Problem: Starting with the first line below, extract each line through the one that contains "HOR = 430.0", inclusive, excluding pictures.

--- start Material ---

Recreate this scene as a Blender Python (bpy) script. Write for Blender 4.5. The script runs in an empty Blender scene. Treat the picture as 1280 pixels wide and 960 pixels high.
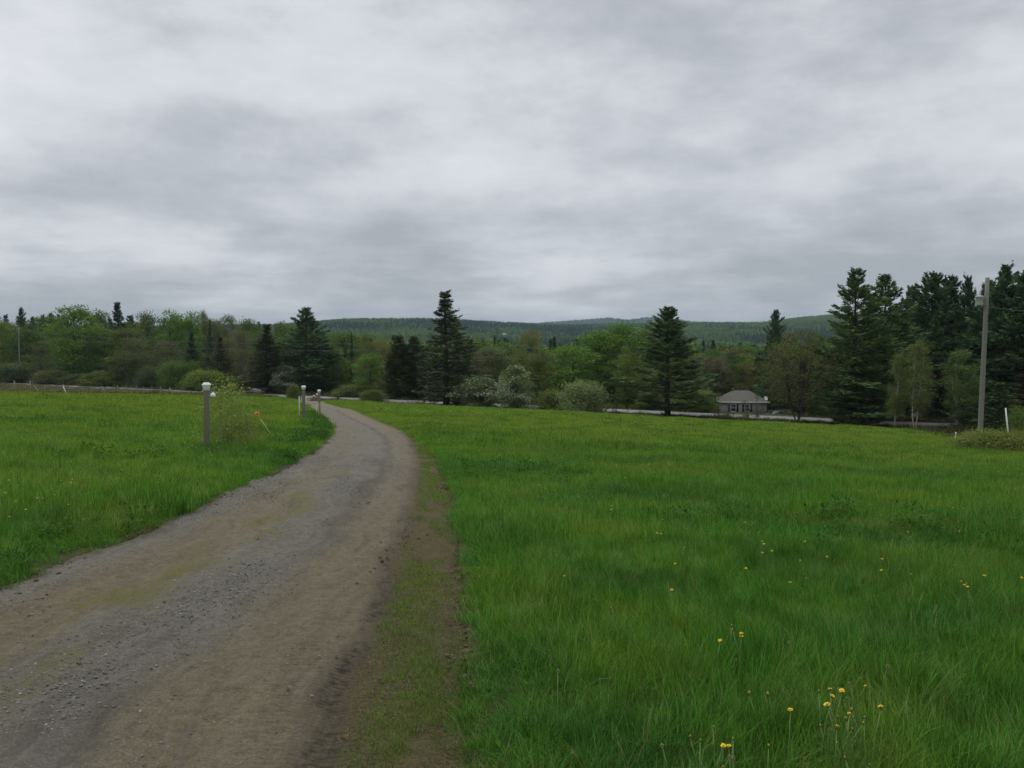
import bpy, math, random
import numpy as np
from mathutils import Vector, Matrix

random.seed(7)
RS = np.random.default_rng(7)
SC = bpy.context.scene
COL = SC.collection
CAMZ = 1.7
F = 1000.0
PITCH = math.radians(2.86)
HOR = 430.0

# ------------------------------------------------------------------ noise
def _hash(ix, iy, seed):
    h = (ix.astype(np.int64) * 374761393 + iy.astype(np.int64) * 668265263 + seed * 974711) & 0xFFFFFFFF
    h = ((h ^ (h >> 13)) * 1274126177) & 0xFFFFFFFF
    h = h ^ (h >> 16)
    return (h & 0xFFFFFF) / float(0xFFFFFF)

def vnoise(x, y, seed=0):
    x = np.asarray(x, float); y = np.asarray(y, float)
    ix = np.floor(x); iy = np.floor(y)
    fx = x - ix; fy = y - iy
    fx = fx * fx * (3 - 2 * fx); fy = fy * fy * (3 - 2 * fy)
    a = _hash(ix, iy, seed); b = _hash(ix + 1, iy, seed)
    c = _hash(ix, iy + 1, seed); d = _hash(ix + 1, iy + 1, seed)
    return (a * (1 - fx) + b * fx) * (1 - fy) + (c * (1 - fx) + d * fx) * fy

def fbm(x, y, seed=0, oct=4):
    t = 0; a = 0.5; n = 0
    for i in range(oct):
        t = t + a * vnoise(x * 2 ** i, y * 2 ** i, seed + i * 17); n += a; a *= 0.5
    return t / n            # 0..1

def sstep(a, b, x):
    t = np.clip((np.asarray(x, float) - a) / (b - a), 0, 1)
    return t * t * (3 - 2 * t)

# ------------------------------------------------------------------ terrain
DL_Y = np.array([-12, 0, 6.4, 7.7, 9.7, 12.9, 16.2, 21.3, 27.4, 34.1, 42.8, 57, 87, 130, 150, 166])
DR_Y = np.array([-12, 0, 3.7, 4.8, 6.95, 11, 16.1, 22.4, 35.7, 46, 57, 87, 130, 150, 166])
DR_X = np.array([.2, .1, -.11, -.2, -.42, -.71, -1.29, -2.1, -4.6, -7.2, -10.2, -19.0, -31.5, -38, -41.5])
DL_X = np.array([-4.05, -4.08, -4.11, -4.17, -4.25, -4.5, -4.79, -5.4, -6.4, -7.75, -9.9, -14.0, -22.9, -35.4, -42, -48.0])
NX, NY = 0.498, 0.867
def road_s(X, Y):
    return NX * X + NY * Y - 122.1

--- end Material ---

Result for this task:
Recreate this scene as a Blender Python (bpy) script. Write for Blender 4.5. The script runs in an empty Blender scene. Treat the picture as 1280 pixels wide and 960 pixels high.
import bpy, math, random
import numpy as np
from mathutils import Vector, Matrix

random.seed(7)
RS = np.random.default_rng(7)
SC = bpy.context.scene
COL = SC.collection
CAMZ = 1.7
F = 1000.0
PITCH = math.radians(2.86)
HOR = 430.0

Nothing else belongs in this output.